▽

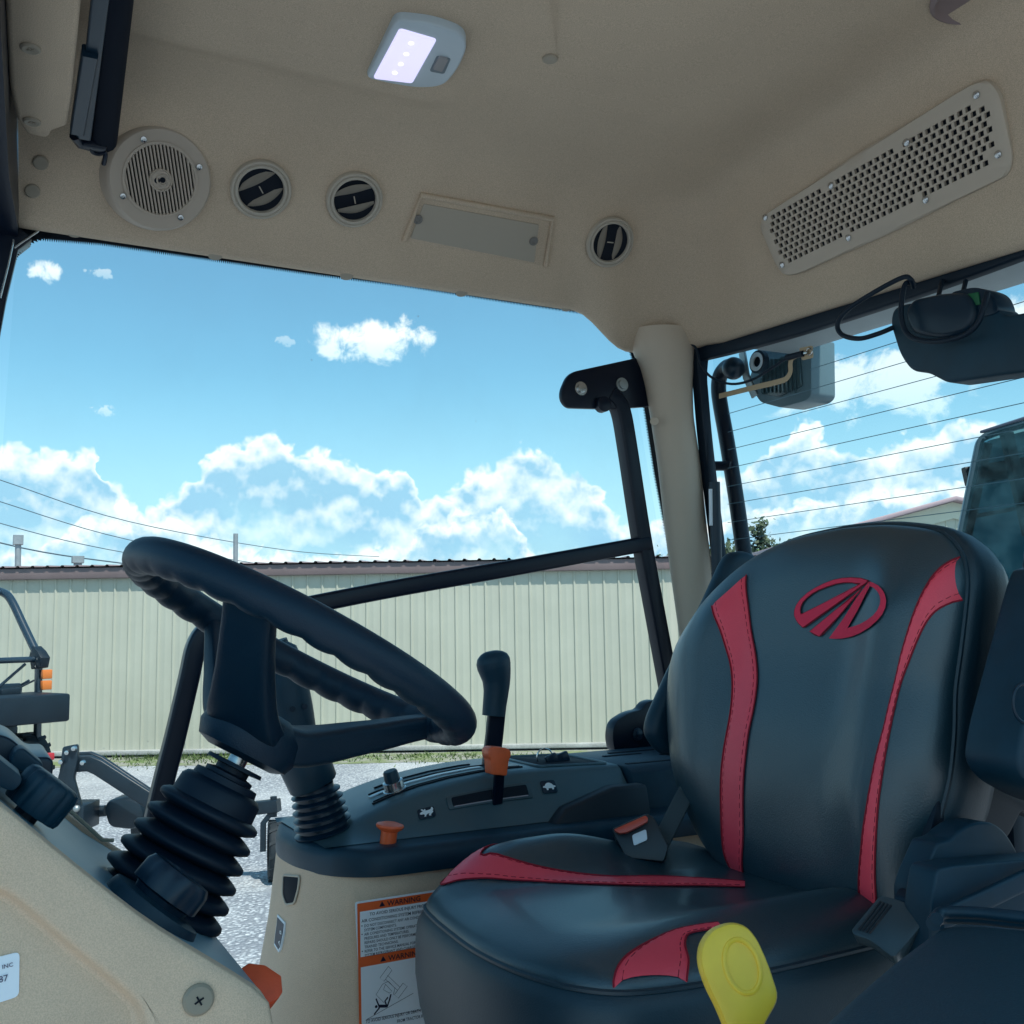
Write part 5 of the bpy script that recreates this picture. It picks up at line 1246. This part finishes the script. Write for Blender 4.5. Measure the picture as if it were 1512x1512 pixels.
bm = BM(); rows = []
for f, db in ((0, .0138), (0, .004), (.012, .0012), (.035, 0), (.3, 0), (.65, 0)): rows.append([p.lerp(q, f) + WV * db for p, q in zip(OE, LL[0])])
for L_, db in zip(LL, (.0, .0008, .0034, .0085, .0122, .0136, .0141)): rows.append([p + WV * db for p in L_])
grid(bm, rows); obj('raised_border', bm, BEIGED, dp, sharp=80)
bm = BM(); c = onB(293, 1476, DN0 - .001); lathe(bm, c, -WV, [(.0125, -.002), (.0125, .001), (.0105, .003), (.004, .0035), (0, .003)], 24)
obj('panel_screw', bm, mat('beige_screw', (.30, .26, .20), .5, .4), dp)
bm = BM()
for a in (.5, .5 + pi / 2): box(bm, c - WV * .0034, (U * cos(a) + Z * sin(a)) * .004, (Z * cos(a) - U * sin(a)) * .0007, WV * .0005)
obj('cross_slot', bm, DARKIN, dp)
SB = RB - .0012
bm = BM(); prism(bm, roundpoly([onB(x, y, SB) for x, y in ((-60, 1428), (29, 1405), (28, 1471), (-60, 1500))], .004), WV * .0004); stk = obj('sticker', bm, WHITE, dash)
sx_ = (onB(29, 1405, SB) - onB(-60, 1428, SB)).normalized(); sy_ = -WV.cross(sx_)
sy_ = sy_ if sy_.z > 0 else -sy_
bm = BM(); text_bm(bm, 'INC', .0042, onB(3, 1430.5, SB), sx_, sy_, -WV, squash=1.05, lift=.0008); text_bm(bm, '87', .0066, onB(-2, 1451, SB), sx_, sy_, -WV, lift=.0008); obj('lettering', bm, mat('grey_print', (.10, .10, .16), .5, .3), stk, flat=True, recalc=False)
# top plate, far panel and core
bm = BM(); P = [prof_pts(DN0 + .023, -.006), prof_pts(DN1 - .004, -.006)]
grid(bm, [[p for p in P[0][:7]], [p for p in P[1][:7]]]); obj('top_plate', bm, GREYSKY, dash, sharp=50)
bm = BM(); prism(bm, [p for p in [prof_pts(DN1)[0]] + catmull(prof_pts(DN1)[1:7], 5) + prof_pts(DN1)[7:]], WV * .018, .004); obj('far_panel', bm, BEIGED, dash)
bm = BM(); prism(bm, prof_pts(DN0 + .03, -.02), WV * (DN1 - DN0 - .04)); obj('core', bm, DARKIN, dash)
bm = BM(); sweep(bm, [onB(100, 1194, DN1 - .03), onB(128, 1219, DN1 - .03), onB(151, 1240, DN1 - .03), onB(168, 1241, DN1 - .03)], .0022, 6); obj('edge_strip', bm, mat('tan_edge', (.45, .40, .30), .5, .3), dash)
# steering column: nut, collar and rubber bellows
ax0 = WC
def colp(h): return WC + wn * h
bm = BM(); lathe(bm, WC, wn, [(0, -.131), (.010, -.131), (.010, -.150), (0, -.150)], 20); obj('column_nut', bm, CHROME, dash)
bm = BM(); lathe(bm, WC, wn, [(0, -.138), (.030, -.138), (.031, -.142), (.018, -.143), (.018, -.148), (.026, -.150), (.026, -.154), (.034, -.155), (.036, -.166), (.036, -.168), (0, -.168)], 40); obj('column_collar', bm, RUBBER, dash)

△

- WHAT NEEDS TO BE DONE
Pictures are excluded; copy all other data exactly as shown.

- COMPLETE OUTPUT
Write part 5 of the bpy script that recreates this picture. It picks up at line 1246. This part finishes the script. Write for Blender 4.5. Measure the picture as if it were 1512x1512 pixels.
bm = BM(); rows = []
for f, db in ((0, .0138), (0, .004), (.012, .0012), (.035, 0), (.3, 0), (.65, 0)): rows.append([p.lerp(q, f) + WV * db for p, q in zip(OE, LL[0])])
for L_, db in zip(LL, (.0, .0008, .0034, .0085, .0122, .0136, .0141)): rows.append([p + WV * db for p in L_])
grid(bm, rows); obj('raised_border', bm, BEIGED, dp, sharp=80)
bm = BM(); c = onB(293, 1476, DN0 - .001); lathe(bm, c, -WV, [(.0125, -.002), (.0125, .001), (.0105, .003), (.004, .0035), (0, .003)], 24)
obj('panel_screw', bm, mat('beige_screw', (.30, .26, .20), .5, .4), dp)
bm = BM()
for a in (.5, .5 + pi / 2): box(bm, c - WV * .0034, (U * cos(a) + Z * sin(a)) * .004, (Z * cos(a) - U * sin(a)) * .0007, WV * .0005)
obj('cross_slot', bm, DARKIN, dp)
SB = RB - .0012
bm = BM(); prism(bm, roundpoly([onB(x, y, SB) for x, y in ((-60, 1428), (29, 1405), (28, 1471), (-60, 1500))], .004), WV * .0004); stk = obj('sticker', bm, WHITE, dash)
sx_ = (onB(29, 1405, SB) - onB(-60, 1428, SB)).normalized(); sy_ = -WV.cross(sx_)
sy_ = sy_ if sy_.z > 0 else -sy_
bm = BM(); text_bm(bm, 'INC', .0042, onB(3, 1430.5, SB), sx_, sy_, -WV, squash=1.05, lift=.0008); text_bm(bm, '87', .0066, onB(-2, 1451, SB), sx_, sy_, -WV, lift=.0008); obj('lettering', bm, mat('grey_print', (.10, .10, .16), .5, .3), stk, flat=True, recalc=False)
# top plate, far panel and core
bm = BM(); P = [prof_pts(DN0 + .023, -.006), prof_pts(DN1 - .004, -.006)]
grid(bm, [[p for p in P[0][:7]], [p for p in P[1][:7]]]); obj('top_plate', bm, GREYSKY, dash, sharp=50)
bm = BM(); prism(bm, [p for p in [prof_pts(DN1)[0]] + catmull(prof_pts(DN1)[1:7], 5) + prof_pts(DN1)[7:]], WV * .018, .004); obj('far_panel', bm, BEIGED, dash)
bm = BM(); prism(bm, prof_pts(DN0 + .03, -.02), WV * (DN1 - DN0 - .04)); obj('core', bm, DARKIN, dash)
bm = BM(); sweep(bm, [onB(100, 1194, DN1 - .03), onB(128, 1219, DN1 - .03), onB(151, 1240, DN1 - .03), onB(168, 1241, DN1 - .03)], .0022, 6); obj('edge_strip', bm, mat('tan_edge', (.45, .40, .30), .5, .3), dash)
# steering column: nut, collar and rubber bellows
ax0 = WC
def colp(h): return WC + wn * h
bm = BM(); lathe(bm, WC, wn, [(0, -.131), (.010, -.131), (.010, -.150), (0, -.150)], 20); obj('column_nut', bm, CHROME, dash)
bm = BM(); lathe(bm, WC, wn, [(0, -.138), (.030, -.138), (.031, -.142), (.018, -.143), (.018, -.148), (.026, -.150), (.026, -.154), (.034, -.155), (.036, -.166), (.036, -.168), (0, -.168)], 40); obj('column_collar', bm, RUBBER, dash)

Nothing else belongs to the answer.